Of course, as adults we love to see children play. In fact, we tend to take children’s play, as we do with most things, very seriously indeed. By contrast, children play for one reason, because it’s fun. Sure, they might take the act of play seriously but their inclination and desire to play is for no other reason than for plays sake. There is no greater purpose, no bigger agenda, no strategic motivation, unless of course it’s part of the play itself, the act of play is simply its own reward. As adults we recognise and actively encourage this, placing tremendous value on it.
Providing the participants of that play are our children, never ourselves. Then play becomes whimsical silliness at best, a complete waste of time at worst, and not given a second thought, most of the time in-between. Leaving us grown ups to go back to the very serious business of living in our heads.
Arguably this is perfectly acceptable adult behaviour.
Except that is, if we’re craving more creativity in our lives. Then, we might want to reconsider our relationship with play, and our willingness to practice it.
Because if we want to think, feel and be more creative, embracing play is one of the most effective ways we can unlock our untapped creativity and start using it.
So, the next question becomes, how as adults do we do it?
One simple way, is to remember how we used to play.
Try to think back to how you used to play when you were a child. And if you can’t remember, or if your childhood was not filled with play, try to engage your imagination, and think about how you might have liked to.
My forms of play, like most children’s , varied wildly, and I’ll be honest, a little weirdly too. I put on shows, constantly. I made things; arts, crafts, mud poos (don’t ask). I wrote poems and stories – all of which I would turn into yet another show. The light switches in our bedrooms were not actually light switches but telephones that my two sisters and I would flick up and down and then speak into, like strange little microphones facilitating a three-way conversation across the landing. The roundabout at the end of my road was not really a roundabout, but a glorious spaceship, the tree in the middle was yet another phone, looking back I seem to have been weirdly obsessed with telecommunications.
Welcome to my very peculiar but very playful world; age 8.
Even just remembering some of the ways I used to Play, evokes a surge of playful energy, a sense of silliness, even joy. By simply remembering how we played, is often the simplest way of transporting ourselves back into that very state.
Remembering how we used to play is one route back to it. Another is understanding what makes play possible in the first place.
When we strip play back to its essence, certain conditions consistently appear. Conditions that allow us to lose ourselves in the experience and access that state of creative flow.
I call these The Five Principles of Play.
Suspend Disbelief - We must be willing to temporarily untether ourselves from the constraints of reality and allow our imaginations to roam freely wherever they may choose.

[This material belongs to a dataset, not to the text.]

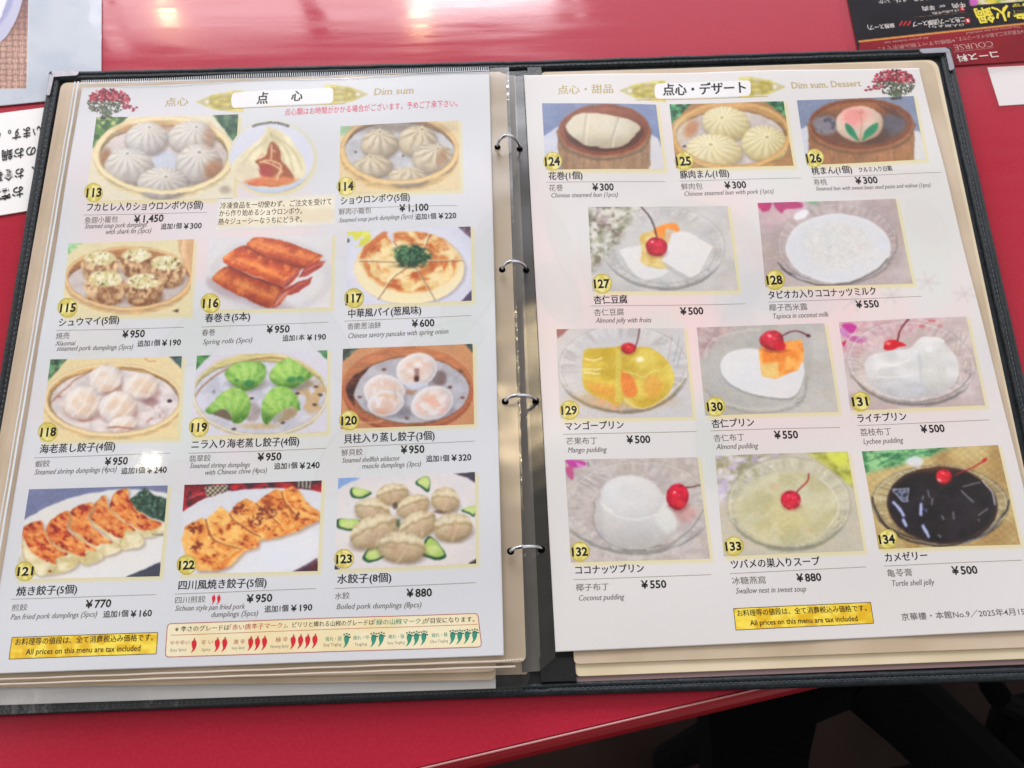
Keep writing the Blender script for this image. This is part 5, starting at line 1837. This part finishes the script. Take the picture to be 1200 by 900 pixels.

Go with it - We must not block the natural flow of play, obstructing, challenging and controlling that natural flow but instead allow ourselves to be carried away with it.
Experience over Outcome - We must be in it for the experience without trying to manufacture the results. This can be difficult for us adults. The more we commit to the experience of play, and really experiencing that experience the more we’ll lose ourselves within it.
Embrace the mess - We must learn to enthusiastically, unapologetically embrace the mess, recognising its a crucial part of play. Play isn’t about perfection, it’s about relinquishing control and being open, adaptable and in favour of whatever might present itself next, however messy and inconvenient it might be.
Don’t Give a Damn - Finally we must avoid judgement, judgment of ourselves and of anyone else. It only leads to insecurity, quickly followed by self-censorship which means we’re no longer expressing ourselves freely. Caring too much about what we look like, who might be watching, what they might be thinking, keeps us in our heads, diluting Play, until there’s nothing left of it.
These five principles can be a helpful way of reminding ourselves what it means to play. Understanding them, means we can actively and intentionally use these principles as attitudes we adopt and approaches we deliberately apply.
In other words, by embracing these principles, play can be what we do, how we do it, and the spirit with which we do it. That’s when Play has the power to reconnect us to our creativity, set it in motion, and then ultimately, set it free.
Perhaps then, it’s time to remember this long forgotten language of childhood.
And perhaps even more importantly, remember that we do still know how to speak it.